Judd also discussed the possibility of "extradition" of offenders, involving forcibly removing members of media from foreign countries to stand trial in Australia.

The scope of the prohibition — which applies to "any website or other electronic or broadcast format accessible within Australia" — was breathtaking. It included any laptop, ipad, phone, television or electronic device anywhere in Australia that transmitted Church Militant's article.

The territory of Victoria issues the most suppression orders out of all Australian jurisdictions — more than half. Its reputation has led critics to nickname it the "Suppression State."

The territory of Victoria issues the most suppression orders out of all Australian jurisdictions — more than half.

At the time of the gag order, various Australian websites complained about its restrictions on reporting. In an article in The Age titled "Why the media is unable to report on a case that has generated huge interest online," Patrick O'Neil and Michael Bachelard wrote:

A year-long review of Victoria's 2013 Open Courts Act by retired judge Frank Vincent called into question the function and efficacy of suppression orders in an internet age.

Even if major media organisations were gagged, nothing could prevent a case from being canvassed on social media, blogs and myriad other channels, he said.

A view to the contrary is "most likely to represent wishful thinking than reality," Justice Vincent found, and a "real world" approach is required.

Despite this, and the principles of transparent justice enshrined in the Open Courts Act, Victorian judges were "troublingly" issuing as many suppression orders as they ever were.

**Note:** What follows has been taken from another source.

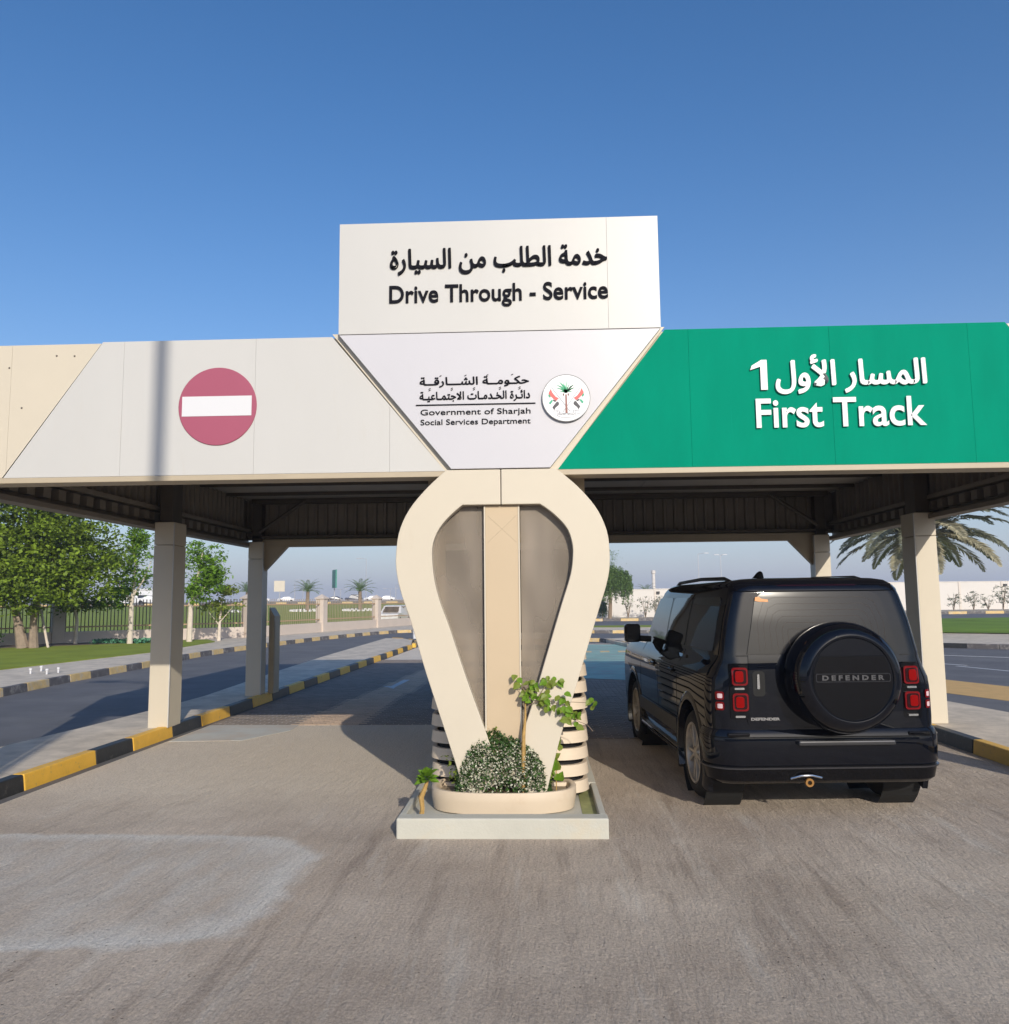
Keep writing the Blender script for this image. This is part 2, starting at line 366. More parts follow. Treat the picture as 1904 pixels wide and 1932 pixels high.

Australia's Daily Telegraph, in an article titled "The Nation's Biggest Story," wrote:

A HIGH-profile Australian with a worldwide reputation has been convicted of an awful crime. The world is talking about it and reputable overseas news sites have published lengthy stories on the case — but The Daily Telegraph and other Australian media are prohibited from telling you about it. ...

The courts demand that you ignore the story totally until they see fit. But we think that would be a disservice to the readers of The Telegraph who would expect the same fair and fearless reporting of this case that we've delivered on other similar stories.

Kidd was blasted on social media for what many Americans saw as hubris and judicial overreach.

In spite of Judd's threats, Church Militant never pulled the article about Pell's conviction from our site.

The 23 Australian journalists and 13 media organizations are scheduled to appear again in court June 26 for preliminary hearings.